Pawłowicz przypomina, że Polska jest członkiem różnych organizacji międzynarodowych, w tym ONZ, WHO, Międzynarodowej Organizacji Pracy i bardzo wielu innych, ale symbole żadnej z nich nie są stale, na co dzień, wystawiane łącznie i obok flagi polskiej, zajmując równe z nią miejsce i mając jednakowe wymiary. „Nie ma najmniejszego powodu, by nieprzewidziany Konstytucją przywilej miały symbole wybranej organizacji ponadnarodowej – podkreśla posłanka. Praktyka ta nie ma – jak twierdzi – też podstawy w przepisach międzynarodowych, choć tak pewnie nadgorliwi urzędnicy sądzą. Przypomina, że wobec wielkiego oporu państw europejskich z tekstu traktatu lizbońskiego usunięto postanowienia o obowiązku używania symboli unijnych w państwach członkowskich UE. Natomiast 16 krajów podpisało deklarację nr 52, w której oświadczyło, że dla nich m.in. flaga UE „pozostaje symbolem związku z Unią Europejską”. Wśród nich nie znalazła się Polska.

„Stałe eksponowanie polskiej flagi w towarzystwie innych przedmiotów, proporczyków, symboli innych struktur i zjawisk sprawia, iż polskie barwy biało-czerwone tracą swą wyjątkowość. A suwerenność Państwa Polskiego, którego jest znakiem, doznaje symbolicznego uszczerbku. Cześć i szacunek dla barw Rzeczypospolitej uniemożliwia ich stałe eksponowanie łącznie z innymi symbolami. Rozmywa to bowiem samoistność i wyjątkowość flagi polskiej, która powoli w świadomości społecznej traktowana jest – w efekcie obecnej praktyki – jako symbol dwuelementowy” – argumentuje Pawłowicz.

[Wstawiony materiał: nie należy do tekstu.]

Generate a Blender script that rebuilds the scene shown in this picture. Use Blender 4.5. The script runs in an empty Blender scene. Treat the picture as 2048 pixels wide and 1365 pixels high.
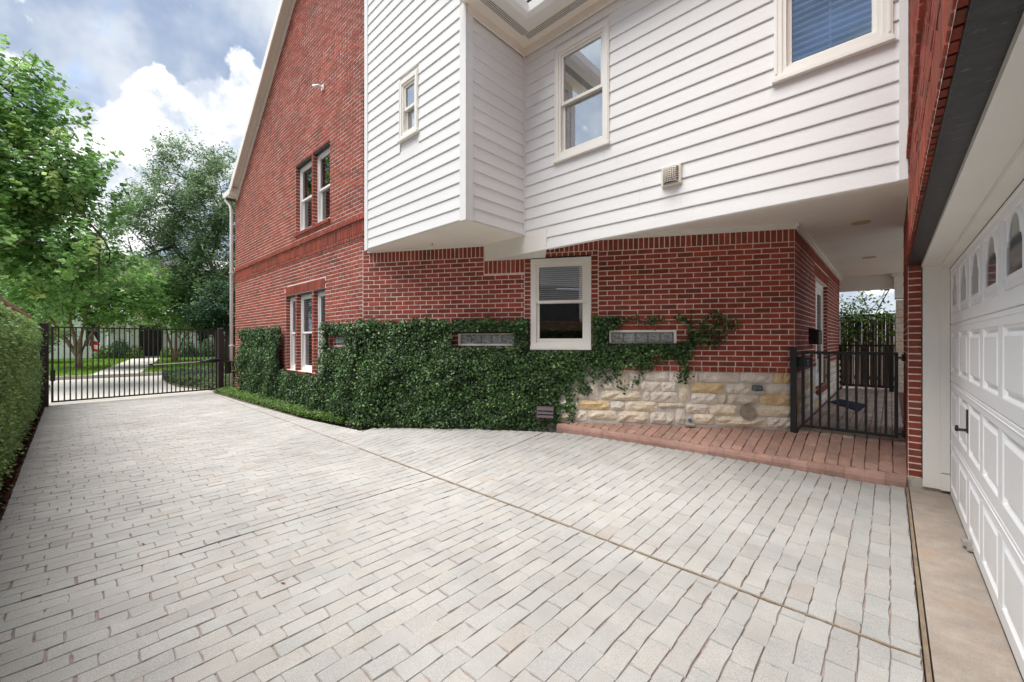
import bpy, math, random
import numpy as np
from mathutils import Vector, Matrix

# ------------------------------------------------------------------ camera, sky, sun, exposure
SC = bpy.context.scene
COL = SC.collection
R = math.radians
rng = random.Random(11)
NR = np.random.default_rng(7)
YAW, CAMH, FPX = R(42.8), 1.45, 817.0

cam = bpy.data.cameras.new('camera')
cam.sensor_width = 36.0
cam.lens = 36.0 * FPX / 2048.0
cam.clip_start, cam.clip_end = 0.05, 2000.0
cam_o = bpy.data.objects.new('camera', cam)
COL.objects.link(cam_o)
cam_o.location = (0, 0, CAMH)
cam_o.rotation_euler = (R(90), 0, YAW)
SC.camera = cam_o

SUN_EL, SUN_AZ = R(67), R(199)      # azimuth clockwise from +Y
w = bpy.data.worlds.new('World')
SC.world = w
w.use_nodes = True
nt = w.node_tree
nt.nodes.clear()
N = nt.nodes.new
L = nt.links.new
def wmath(op, a, b=None, c=None, clamp=False):
    n = N('ShaderNodeMath'); n.operation = op; n.use_clamp = clamp
    for i, v in enumerate((a, b, c)):
        if v is None: continue
        if isinstance(v, (int, float)): n.inputs[i].default_value = v
        else: L(v, n.inputs[i])
    return n.outputs[0]
out = N('ShaderNodeOutputWorld')
sky = N('ShaderNodeTexSky')
sky.sky_type = 'NISHITA'
sky.sun_disc = False
sky.sun_elevation = SUN_EL
sky.sun_rotation = SUN_AZ
sky.air_density, sky.dust_density, sky.ozone_density = 1.0, 1.2, 1.0
bg_sky = N('ShaderNodeBackground'); bg_sky.inputs[1].default_value = 0.05
L(sky.outputs[0], bg_sky.inputs[0])
tc = N('ShaderNodeTexCoord')
dirv = tc.outputs['Generated']
sep = N('ShaderNodeSeparateXYZ'); L(dirv, sep.inputs[0])
dz = wmath('MAXIMUM', sep.outputs[2], 0.0)
def wnoise(vec, scale, det, rough, sz=None):
    if sz:
        m = N('ShaderNodeMapping'); m.inputs['Scale'].default_value = sz; L(vec, m.inputs[0]); vec = m.outputs[0]
    n = N('ShaderNodeTexNoise'); n.inputs['Scale'].default_value = scale
    n.inputs['Detail'].default_value = det; n.inputs['Roughness'].default_value = rough
    L(vec, n.inputs['Vector'])
    return n.outputs[0]
def ramp(v, a, b):
    n = N('ShaderNodeMapRange'); n.interpolation_type = 'SMOOTHSTEP'
    n.inputs[1].default_value = a; n.inputs[2].default_value = b
    L(v, n.inputs[0]); return n.outputs[0]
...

Tymczasem pozycja flagi polskiej jest wyjątkowa. Co więcej, w 2003 r. z inicjatywy posłów PO ustanowiono przypadający na dziś, a więc 2 maja, Dzień Flagi Rzeczypospolitej. – Właśnie w kontekście tego dnia zwróciłam się ze swoim pytaniem. To święto pokazuje, w jaki sposób traktują oni symbole narodowe. Z jednej strony orzeł z czekolady pod hasłem „Orzeł może” i zrównanie statusu flagi unijnej z narodową w urzędach, biurach. To bardzo charakterystyczne dla tych ludzi – tłumaczy posłanka.

Służalcza ekspozycja

Niestety, w Polsce nie obowiązują przepisy regulujące zasady eksponowania barw narodowych na budynkach rządowych i publicznych, choć oczywiście naczelne i gwarantowane Konstytucją miejsce ma biało-czerwona flaga narodowa. I na tej podstawie Pawłowicz buduje argumentację, upominając się o należne miejsce flagi narodowej w kontekście coraz częstszego eksponowania obok niej również flagi UE.

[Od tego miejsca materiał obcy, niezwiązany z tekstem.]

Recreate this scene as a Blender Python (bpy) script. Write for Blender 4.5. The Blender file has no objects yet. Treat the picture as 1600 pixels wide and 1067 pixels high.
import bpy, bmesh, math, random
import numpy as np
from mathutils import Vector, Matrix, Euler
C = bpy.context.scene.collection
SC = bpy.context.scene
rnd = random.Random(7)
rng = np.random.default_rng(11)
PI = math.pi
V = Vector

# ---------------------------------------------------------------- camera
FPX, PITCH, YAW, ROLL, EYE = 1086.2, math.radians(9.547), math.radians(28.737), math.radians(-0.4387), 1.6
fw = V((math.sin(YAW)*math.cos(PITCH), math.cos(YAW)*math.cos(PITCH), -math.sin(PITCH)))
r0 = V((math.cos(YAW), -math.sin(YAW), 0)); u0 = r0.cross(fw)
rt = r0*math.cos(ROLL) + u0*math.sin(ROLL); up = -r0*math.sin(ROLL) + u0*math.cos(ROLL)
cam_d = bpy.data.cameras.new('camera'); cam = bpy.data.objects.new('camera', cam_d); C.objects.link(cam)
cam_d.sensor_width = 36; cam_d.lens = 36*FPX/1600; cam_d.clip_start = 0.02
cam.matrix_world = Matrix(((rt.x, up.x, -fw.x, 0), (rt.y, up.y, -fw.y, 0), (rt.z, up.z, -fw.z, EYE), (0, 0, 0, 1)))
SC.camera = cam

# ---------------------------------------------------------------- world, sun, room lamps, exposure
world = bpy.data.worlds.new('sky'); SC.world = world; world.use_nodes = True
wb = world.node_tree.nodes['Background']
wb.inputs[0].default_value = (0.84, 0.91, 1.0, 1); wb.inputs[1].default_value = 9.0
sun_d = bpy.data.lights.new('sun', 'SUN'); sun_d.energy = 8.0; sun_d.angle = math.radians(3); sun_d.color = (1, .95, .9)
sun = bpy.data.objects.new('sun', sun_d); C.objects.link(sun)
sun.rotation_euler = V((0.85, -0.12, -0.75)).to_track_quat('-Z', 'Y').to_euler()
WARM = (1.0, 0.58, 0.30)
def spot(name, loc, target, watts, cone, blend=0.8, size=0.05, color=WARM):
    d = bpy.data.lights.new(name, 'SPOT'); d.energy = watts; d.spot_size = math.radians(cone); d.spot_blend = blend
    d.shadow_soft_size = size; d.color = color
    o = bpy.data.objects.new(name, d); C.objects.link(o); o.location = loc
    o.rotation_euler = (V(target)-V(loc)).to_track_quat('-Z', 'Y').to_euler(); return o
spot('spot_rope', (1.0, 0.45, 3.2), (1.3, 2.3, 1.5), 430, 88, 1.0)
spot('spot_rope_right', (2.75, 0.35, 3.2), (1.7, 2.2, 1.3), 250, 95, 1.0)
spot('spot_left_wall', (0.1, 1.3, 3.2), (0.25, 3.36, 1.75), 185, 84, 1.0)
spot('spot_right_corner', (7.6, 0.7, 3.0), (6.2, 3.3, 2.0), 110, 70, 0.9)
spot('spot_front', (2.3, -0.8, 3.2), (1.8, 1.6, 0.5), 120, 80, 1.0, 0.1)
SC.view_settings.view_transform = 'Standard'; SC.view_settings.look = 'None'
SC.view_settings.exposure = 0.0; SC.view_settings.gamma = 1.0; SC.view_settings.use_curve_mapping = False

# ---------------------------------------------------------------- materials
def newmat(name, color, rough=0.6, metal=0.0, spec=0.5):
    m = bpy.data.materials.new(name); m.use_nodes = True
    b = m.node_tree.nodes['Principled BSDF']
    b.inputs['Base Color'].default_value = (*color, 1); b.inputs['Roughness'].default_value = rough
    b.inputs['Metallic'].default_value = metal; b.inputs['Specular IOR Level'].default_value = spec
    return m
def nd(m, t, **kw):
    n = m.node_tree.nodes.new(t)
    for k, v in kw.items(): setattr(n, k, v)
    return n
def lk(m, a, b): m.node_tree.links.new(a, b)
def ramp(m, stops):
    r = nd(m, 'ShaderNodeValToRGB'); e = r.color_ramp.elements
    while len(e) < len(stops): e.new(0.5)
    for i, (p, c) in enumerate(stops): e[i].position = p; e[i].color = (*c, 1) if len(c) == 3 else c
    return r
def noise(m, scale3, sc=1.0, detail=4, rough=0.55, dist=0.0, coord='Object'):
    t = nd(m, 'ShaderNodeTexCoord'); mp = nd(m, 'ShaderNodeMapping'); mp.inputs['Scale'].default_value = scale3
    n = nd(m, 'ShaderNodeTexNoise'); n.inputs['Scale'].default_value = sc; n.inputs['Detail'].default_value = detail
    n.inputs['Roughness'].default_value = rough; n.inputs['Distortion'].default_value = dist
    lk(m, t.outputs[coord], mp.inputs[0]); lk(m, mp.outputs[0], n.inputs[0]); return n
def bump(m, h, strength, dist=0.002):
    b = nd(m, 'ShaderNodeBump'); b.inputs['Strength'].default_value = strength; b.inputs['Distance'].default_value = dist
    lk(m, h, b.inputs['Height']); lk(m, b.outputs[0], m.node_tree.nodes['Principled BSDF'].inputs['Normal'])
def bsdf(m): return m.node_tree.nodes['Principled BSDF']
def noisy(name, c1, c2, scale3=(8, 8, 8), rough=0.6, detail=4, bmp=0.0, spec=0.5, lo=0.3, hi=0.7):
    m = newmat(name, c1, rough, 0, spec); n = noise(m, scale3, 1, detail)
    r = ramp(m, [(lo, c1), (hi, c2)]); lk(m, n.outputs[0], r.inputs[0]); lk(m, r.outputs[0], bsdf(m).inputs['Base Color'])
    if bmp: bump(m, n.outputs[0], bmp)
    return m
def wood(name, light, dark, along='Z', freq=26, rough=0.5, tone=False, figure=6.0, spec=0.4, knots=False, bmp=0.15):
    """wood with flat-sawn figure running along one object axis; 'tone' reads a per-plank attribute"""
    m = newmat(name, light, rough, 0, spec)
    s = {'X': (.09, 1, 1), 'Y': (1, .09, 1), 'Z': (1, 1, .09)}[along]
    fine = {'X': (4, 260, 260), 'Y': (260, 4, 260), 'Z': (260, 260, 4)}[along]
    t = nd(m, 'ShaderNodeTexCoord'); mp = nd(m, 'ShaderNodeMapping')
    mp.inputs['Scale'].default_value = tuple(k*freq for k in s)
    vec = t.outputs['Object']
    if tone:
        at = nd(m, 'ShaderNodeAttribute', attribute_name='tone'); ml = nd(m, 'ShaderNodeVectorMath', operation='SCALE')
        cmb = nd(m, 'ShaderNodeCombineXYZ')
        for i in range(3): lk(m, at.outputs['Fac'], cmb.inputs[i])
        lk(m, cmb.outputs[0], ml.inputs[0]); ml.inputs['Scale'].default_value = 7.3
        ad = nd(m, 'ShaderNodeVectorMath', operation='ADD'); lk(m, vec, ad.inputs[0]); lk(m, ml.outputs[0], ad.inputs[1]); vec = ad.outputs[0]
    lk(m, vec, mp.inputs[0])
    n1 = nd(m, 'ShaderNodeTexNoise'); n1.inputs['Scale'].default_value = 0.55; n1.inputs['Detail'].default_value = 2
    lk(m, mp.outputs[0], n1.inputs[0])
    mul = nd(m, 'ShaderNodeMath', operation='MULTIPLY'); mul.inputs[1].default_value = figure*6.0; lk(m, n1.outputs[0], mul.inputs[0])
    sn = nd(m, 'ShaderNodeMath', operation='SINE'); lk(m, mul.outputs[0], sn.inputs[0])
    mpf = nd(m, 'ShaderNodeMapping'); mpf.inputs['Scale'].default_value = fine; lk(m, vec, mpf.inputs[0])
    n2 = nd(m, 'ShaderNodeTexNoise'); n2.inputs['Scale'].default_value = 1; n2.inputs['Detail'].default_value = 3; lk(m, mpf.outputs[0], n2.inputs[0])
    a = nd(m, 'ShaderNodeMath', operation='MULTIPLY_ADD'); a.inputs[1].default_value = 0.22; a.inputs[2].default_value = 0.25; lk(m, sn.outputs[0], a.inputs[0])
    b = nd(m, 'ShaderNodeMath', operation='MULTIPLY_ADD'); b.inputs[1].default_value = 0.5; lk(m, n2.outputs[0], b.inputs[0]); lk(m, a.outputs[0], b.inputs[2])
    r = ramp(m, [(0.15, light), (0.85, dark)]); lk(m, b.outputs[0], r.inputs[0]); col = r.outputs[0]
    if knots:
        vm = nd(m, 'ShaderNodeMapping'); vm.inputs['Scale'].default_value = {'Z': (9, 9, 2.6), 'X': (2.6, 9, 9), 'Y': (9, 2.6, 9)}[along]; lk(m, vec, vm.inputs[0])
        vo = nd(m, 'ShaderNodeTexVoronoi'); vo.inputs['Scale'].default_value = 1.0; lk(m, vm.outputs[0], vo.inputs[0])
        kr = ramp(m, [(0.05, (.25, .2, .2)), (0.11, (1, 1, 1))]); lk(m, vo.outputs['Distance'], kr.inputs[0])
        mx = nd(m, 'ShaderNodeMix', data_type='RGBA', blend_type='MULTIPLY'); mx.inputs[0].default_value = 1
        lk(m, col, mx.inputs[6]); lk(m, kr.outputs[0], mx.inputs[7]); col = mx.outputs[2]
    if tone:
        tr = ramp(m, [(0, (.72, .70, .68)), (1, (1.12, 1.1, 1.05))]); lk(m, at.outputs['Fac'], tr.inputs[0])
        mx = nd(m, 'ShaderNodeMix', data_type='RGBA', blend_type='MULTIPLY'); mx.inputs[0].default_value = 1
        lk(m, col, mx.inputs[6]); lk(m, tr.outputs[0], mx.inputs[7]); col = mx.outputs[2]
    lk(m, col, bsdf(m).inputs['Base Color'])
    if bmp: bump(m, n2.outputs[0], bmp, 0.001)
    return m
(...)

Organy władzy publicznej działają na podstawie i w granicach prawa, w związku z tym samowolna praktyka stałego, łącznego eksponowania flagi unijnej i polskiej łamie konstytucyjne i ustawowe reguły gwarantujące tej drugiej uprzywilejowane miejsce. Konstytucja jako barwy Rzeczypospolitej wskazuje w art. 28 tylko kolory biały i czerwony, które podlegają ochronie prawnej. Ustawa z 1980 r. o godle, barwach i hymnie RP oraz o pieczęciach państwowych nakazuje „otaczać symbole narodowe czcią i szacunkiem” i czyni to obowiązkiem wszystkich organów państwowych, instytucji i organizacji; natomiast art. 15 ustawy nakazuje, by barwy Rzeczypospolitej „były umieszczane w sposób zapewniający im należytą cześć i szacunek”.

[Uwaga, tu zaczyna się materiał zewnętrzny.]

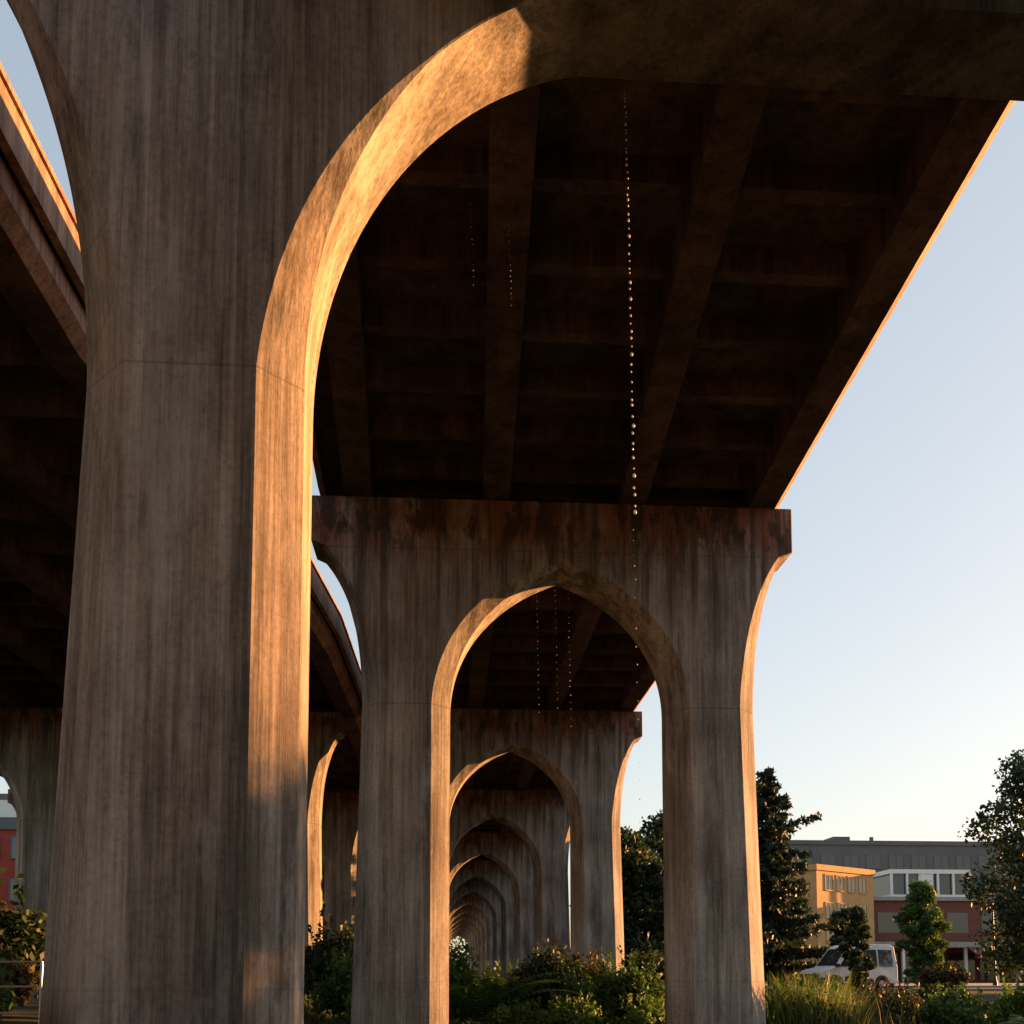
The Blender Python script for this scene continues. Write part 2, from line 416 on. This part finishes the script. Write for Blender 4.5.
def shrub(name,x,y,rx,ry,h,mat,n=2500,size=.12,lumps=9,z0=None):
    z=gz(x,y) if z0 is None else z0; cl=[]
    for i in range(lumps):
        a=random.uniform(0,6.28); r=random.uniform(0,.8)**.6
        hh=h*random.uniform(.35,.8)*(1-.35*r)
        cl.append((x+rx*r*math.cos(a),y+ry*r*math.sin(a),z+hh,rx*random.uniform(.25,.45),ry*random.uniform(.25,.45),h*random.uniform(.16,.3)))
    cl.append((x,y,z+h*.35,rx*.7,ry*.7,h*.35))
    P=clump_points(cl,n)
    sp=[]
    for i in range(14):
        a=random.uniform(0,6.28); r=random.uniform(.2,.9); bx=x+rx*r*math.cos(a)*.8; by=y+ry*r*math.sin(a)*.8
        L=h*random.uniform(.2,.4); lean=(random.uniform(-.3,.3),random.uniform(-.3,.3))
        bz=z+h*random.uniform(.6,.78)
        for k in range(12):
            t=k/12; sp.append((bx+lean[0]*L*t+random.uniform(-.05,.05),by+lean[1]*L*t,bz+L*t))
    P=np.concatenate([P,np.array(sp)]); P=P[P[:,2]>z-.05]
    v,f=leaf_quads(P,size,1.7); return np_mesh(name,v,f,mat)
def tree(name,x,y,h,r,mat,n=9000,size=.22,lumps=26,crown0=.25,shape='round'):
    z=gz(x,y); e=empty(name,(x,y,z)); cl=[]; b=B()
    b.cyl((0,0,-.3),(0,0,h*.45),.022*h,.014*h,9); b.cyl((0,0,h*.45),(.1,0,h*.85),.014*h,.004*h,8)
    for i in range(lumps):
        t=(i+random.random())/lumps; zz=h*(crown0+(1-crown0)*t*.93)
        if shape=='round': R=r*math.sqrt(max(.05,1-((t-.42)/.62)**2))
        else: R=r*(.55+.5*math.sin(min(1,t*1.5)*math.pi*.6))*(1-.75*max(0,t-.5)/.5)
        a=i*2.4+random.uniform(-.4,.4); rr=R*random.uniform(.25,.85)
        cx,cy=rr*math.cos(a),rr*math.sin(a); q=r*random.uniform(.18,.36)
        cl.append((cx,cy,zz,q*1.2,q*1.2,q*.8))
        b.cyl((0,0,max(h*.15,zz-h*.15)),(cx,cy,zz),.006*h,.0015*h,5)
    b.obj('trunk',M_bark,e)
    v,f=leaf_quads(clump_points(cl,n),size,1.5); np_mesh('crown',v,f,mat,e); return e
def conifer(name,x,y,h,r,n=90,pw=.8):
    z=gz(x,y); e=empty(name,(x,y,z)); b=B(); b.cyl((0,0,-.3),(0,0,h*.98),.018*h,.003*h,8); P=[]
    for i in range(n):
        t=(i+random.random())/n; zz=h*(.06+.93*t); a=i*2.4+random.uniform(-.5,.5)
        R=(r*(1-t)**pw+.15)*random.uniform(.4,1.2)*(1+.25*math.sin(a*1+2*t*6))
        tip=(R*math.cos(a),R*math.sin(a),zz-R*.1+.45*R*random.random())
        b.cyl((0,0,zz),tip,.006*h*(1-t)+.01,.004,4)
        m=int(52*R)+14
        for k in range(m):
            s=random.uniform(.12,1.06); wdt=(.28*(1-s)+.12)*R
            P.append((tip[0]*s+random.gauss(0,.35)*wdt*1.2,tip[1]*s+random.gauss(0,.35)*wdt*1.2,zz+(tip[2]-zz)*s-random.uniform(-.05,.25)))
    b.obj('trunk',M_bark,e)
    v,f=leaf_quads(np.array(P),.2,2.2,.6); np_mesh('needles',v,f,L_con,e); return e
conifer('conifer_tree',18.0,56,12.6,3.1,135,.5)
conifer('conifer_tree',20.4,66,9.6,3.0,85,.6)
tree('deciduous_tree',20.6,64,8.4,2.4,L_dark,12000,.22,34,.04)
tree('deciduous_tree',10.6,61,9.8,3.0,L_dark,15000,.24,42,.04)
tree('deciduous_tree',14.2,66,11.6,3.2,L_dark,14000,.24,40,.04)
conifer('conifer_tree',13.2,52,9.8,2.8,95,.6)
tree('deciduous_tree',27.4,45.5,11.7,3.3,L_dark,16000,.17,54,.10)
tree('deciduous_tree',29.6,62,6.8,1.7,L_mid,14000,.15,46,.05,'col')
tree('deciduous_tree',20.1,48.9,4.4,.85,L_dark,8000,.12,36,.04,'col')
tree('deciduous_tree',26.5,67,5.5,1.6,L_dark,6000,.18,24,.06)
tree('deciduous_tree',-19,52,8,2.5,L_mid,6000,.24,26,.15)
tree('deciduous_tree',35,25.6,7.6,3.0,L_dark,5000,.22,26,.25)
# left side
shrub('shrub',-10.8,24,1.6,1.6,3.1,L_dark,6000,.14,18)
shrub('shrub',-12.4,26,1.7,1.6,3.9,L_dark,6500,.15,18)
shrub('shrub',-9.4,21,1.2,1.0,1.7,L_rust,3000,.12,12)
shrub('shrub',-8.2,18,1.0,1.0,1.3,L_mid,2500,.11,9)
shrub('shrub',-3.1,33,1.2,1.2,2.5,L_mid,4500,.11,14)
shrub('shrub',-4.6,40,1.6,1.5,3.6,L_dark,5000,.15,15)
shrub('shrub',-3.9,50,1.6,1.5,4.2,L_dark,4200,.2,13)
shrub('shrub',-2.4,31,.9,.7,1.0,L_bri,2500,.1,10)
# between the legs
shrub('shrub',2.7,29,1.1,.8,2.5,L_dark,5200,.10,16)
shrub('shrub',3.7,28,.9,.8,2.0,L_mid,4200,.10,13)
shrub('shrub',4.9,28,1.1,.8,2.2,L_mid,4600,.10,14)
shrub('shrub',1.6,30,1.0,.8,1.9,L_mid,3600,.11,11)
shrub('shrub',5.9,30,1.2,.9,2.5,L_dark,4600,.12,14)
shrub('shrub',.4,33,.9,.9,2.4,L_mid,3600,.12,12)
shrub('shrub',7.6,36,1.5,1.2,2.8,L_dark,4800,.14,15)
shrub('shrub',3.2,26.3,.9,.6,1.1,L_bri,3000,.08,12)
shrub('shrub',5.1,26.2,.9,.6,1.1,L_bri,3000,.08,12)
shrub('shrub',1.9,26.6,.8,.6,.9,L_bri,2600,.08,12)
shrub('shrub',4.1,32,1.5,1.0,2.3,L_rust,4200,.12,14)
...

Zdaniem Pawłowicz, flaga UE nie ma statusu flagi państwowej, lecz jest jedynie pozatraktatowym symbolem Unii Europejskiej. Przypomina, że zgodnie z opinią NIK wyrażoną w „Informacji o wynikach kontroli NIK używania symboli państwowych przez organy administracji publicznej” z 2005 r. te niemające statusu flagi państwowej powinny zajmować drugie miejsca, w pewnej odległości od niej i zawsze po lewej stronie. W ocenie NIK, flaga Unii Europejskiej, jako organizacji międzynarodowej, może być wywieszana na stałe tylko w budynkach, w których mieszczą się siedziby agend UE lub na granicach zewnętrznych UE. W innych miejscach flaga UE może być wywieszana tylko w dniach wyborów do Parlamentu Europejskiego, oficjalnych wizyt z udziałem przedstawicieli UE i 9 maja, w Dniu Europy. Ostatecznie, w celach informacyjnych, flaga UE może być czasowo wywieszona na jednostkach realizujących programy unijne.

„Obecny, służalczy wobec Unii Europejskiej sposób prezentowania polskiej flagi państwowej przez organy władzy wykonawczej, administracji oraz sądownicze wielu Polakom sprawia przykrość i narusza ich patriotyczne uczucia” – kwituje Pawłowicz.